Lignozellulosische Reststoffe können ebenso mittels Pyrolyse als Ausgangsstoff für Bio-Öl dienen. Ein im Projekt BioMates entwickeltes Verfahren verwendet grünen Wasserstoff, um das Bio-Öl für eine problemlose Einspeisung in Erdöl-Raffinerien aufzubereiten. Durch den Teilersatz von Erdöl in Raffinerien durch Bio-Öl können relativ kurzfristig Treibhausgas-Emissionen reduziert werden. Dies ist aus Nachhaltigkeitssicht dringend nötig. Langfristig könnte vor allem der Anteil der Raffinerieprodukte für die Chemie, Flug- und Schiffstreibstoffe ausgebaut werden. Die Nachhaltigkeitsbewertung ist unter https://www.ifeu.de/projekt/biomates verfügbar.
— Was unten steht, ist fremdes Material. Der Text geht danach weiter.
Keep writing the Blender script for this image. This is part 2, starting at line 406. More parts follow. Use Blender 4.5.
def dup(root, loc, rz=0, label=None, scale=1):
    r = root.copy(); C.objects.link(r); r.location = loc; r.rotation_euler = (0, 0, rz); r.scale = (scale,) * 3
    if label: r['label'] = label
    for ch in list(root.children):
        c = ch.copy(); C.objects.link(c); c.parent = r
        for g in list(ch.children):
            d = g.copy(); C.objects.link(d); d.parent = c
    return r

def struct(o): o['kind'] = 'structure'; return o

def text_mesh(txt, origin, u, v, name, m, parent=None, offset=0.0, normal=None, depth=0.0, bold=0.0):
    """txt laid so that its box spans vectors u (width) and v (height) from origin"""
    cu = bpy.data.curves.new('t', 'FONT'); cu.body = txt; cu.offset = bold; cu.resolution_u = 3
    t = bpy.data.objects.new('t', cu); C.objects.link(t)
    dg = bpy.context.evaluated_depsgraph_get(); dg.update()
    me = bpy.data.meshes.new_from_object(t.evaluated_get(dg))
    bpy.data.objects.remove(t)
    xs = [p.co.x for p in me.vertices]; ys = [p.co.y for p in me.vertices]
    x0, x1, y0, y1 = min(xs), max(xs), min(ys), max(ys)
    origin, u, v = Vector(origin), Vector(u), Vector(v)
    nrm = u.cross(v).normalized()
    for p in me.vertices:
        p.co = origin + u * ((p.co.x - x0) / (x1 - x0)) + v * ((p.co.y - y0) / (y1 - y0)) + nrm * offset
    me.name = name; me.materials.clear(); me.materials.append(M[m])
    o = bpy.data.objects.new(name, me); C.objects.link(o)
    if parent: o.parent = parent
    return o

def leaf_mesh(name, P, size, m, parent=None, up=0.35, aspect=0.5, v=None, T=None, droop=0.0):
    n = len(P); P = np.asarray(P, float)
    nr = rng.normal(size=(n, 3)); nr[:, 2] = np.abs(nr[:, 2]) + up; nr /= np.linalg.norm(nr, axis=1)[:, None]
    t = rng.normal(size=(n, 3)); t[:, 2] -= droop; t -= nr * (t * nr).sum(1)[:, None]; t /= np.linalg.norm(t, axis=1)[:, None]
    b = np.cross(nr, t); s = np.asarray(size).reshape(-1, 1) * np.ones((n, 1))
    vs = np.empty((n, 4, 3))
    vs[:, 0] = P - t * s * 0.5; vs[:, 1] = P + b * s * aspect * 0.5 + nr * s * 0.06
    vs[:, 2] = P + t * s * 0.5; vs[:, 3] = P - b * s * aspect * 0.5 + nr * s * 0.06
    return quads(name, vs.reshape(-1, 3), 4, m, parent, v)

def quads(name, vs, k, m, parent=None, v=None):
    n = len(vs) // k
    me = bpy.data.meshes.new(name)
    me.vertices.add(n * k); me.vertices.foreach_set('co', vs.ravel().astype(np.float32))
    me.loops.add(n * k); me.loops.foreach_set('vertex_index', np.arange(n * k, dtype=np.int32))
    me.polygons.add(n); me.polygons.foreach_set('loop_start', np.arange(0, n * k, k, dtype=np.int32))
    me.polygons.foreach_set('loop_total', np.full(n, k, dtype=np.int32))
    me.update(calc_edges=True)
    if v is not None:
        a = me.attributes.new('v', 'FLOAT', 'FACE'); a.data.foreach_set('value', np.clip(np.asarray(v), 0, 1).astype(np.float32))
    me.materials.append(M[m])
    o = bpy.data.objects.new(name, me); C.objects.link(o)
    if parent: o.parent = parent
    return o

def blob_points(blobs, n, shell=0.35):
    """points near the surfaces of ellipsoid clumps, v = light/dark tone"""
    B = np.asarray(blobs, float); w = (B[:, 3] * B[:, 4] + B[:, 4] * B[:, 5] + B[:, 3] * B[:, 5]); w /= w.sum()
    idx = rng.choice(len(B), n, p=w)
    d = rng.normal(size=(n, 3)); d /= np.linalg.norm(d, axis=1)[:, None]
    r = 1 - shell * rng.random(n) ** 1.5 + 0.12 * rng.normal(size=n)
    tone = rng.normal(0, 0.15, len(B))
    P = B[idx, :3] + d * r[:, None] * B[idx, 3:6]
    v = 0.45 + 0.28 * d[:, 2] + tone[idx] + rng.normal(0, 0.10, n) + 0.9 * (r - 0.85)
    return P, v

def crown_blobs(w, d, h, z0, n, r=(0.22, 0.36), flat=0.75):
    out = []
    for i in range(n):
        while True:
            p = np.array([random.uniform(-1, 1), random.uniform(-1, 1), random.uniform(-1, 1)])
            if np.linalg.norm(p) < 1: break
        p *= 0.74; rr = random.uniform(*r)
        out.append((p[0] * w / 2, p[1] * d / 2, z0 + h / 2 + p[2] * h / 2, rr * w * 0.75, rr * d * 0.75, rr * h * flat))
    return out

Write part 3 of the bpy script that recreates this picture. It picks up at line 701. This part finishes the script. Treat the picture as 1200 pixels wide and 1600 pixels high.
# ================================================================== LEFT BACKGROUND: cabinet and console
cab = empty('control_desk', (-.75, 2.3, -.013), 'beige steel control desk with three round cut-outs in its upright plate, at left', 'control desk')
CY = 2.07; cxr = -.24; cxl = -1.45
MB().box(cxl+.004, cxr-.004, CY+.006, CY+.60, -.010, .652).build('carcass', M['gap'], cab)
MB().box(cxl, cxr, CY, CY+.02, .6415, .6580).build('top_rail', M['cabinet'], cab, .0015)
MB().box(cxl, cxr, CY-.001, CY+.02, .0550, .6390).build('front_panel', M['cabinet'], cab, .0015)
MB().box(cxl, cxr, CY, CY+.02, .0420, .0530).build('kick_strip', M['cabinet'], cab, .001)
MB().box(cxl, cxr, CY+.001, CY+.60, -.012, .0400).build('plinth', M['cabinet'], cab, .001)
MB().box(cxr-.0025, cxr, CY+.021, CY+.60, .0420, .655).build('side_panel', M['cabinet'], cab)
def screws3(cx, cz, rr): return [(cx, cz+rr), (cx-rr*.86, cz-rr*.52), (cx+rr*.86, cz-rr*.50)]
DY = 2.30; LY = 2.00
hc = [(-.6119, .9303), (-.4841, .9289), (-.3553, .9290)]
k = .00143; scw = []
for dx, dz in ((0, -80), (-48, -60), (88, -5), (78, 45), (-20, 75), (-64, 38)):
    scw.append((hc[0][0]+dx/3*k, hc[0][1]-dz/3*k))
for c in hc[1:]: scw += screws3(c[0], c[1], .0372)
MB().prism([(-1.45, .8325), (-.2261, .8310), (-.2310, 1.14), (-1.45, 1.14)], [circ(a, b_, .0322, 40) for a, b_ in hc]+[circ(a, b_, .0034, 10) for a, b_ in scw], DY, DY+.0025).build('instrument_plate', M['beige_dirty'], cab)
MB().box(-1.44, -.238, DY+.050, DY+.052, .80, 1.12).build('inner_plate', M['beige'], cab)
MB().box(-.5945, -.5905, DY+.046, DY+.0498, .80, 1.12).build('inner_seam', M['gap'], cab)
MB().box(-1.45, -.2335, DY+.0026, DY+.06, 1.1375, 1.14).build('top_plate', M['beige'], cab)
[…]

Synthetische Kohlenwasserstoffe
Im Projekt eForFuel wurde nicht Biomasse als Kohlenstoffquelle, sondern die Synthese von Kohlenwasserstoffen aus CO2 aus industriellen Punktquellen (hier: Gichtgas) sowie der Luft untersucht. Dieses kann in einer Elektro-Bioraffinerie unter Einsatz von erneuerbarem Strom und Wasser zu Ameisensäure umgewandelt und in einem Bioreaktor mit Hilfe von Mikroorganismen fermentiert werden. Als Endprodukte entstehen synthetische Kraftstoffe wie z.B. Propan und Isooktan. Haupterkenntnisse aus diesem Projekt:
• Erneuerbarer Kohlenstoff kann in weit größeren Mengen gewonnen werden, wenn er aus CO2 statt pflanzlicher Biomasse stammt. Allerdings ist auch in diesem Fall eine effiziente Verwendung entscheidend, weil die Nutzbarmachung mit hohem Energieaufwand verbunden ist.
• Es konnten viele Verbesserungsoptionen identifiziert werden. Bis zu einer Marktreife wird aber noch einige Entwicklungsarbeit benötigt.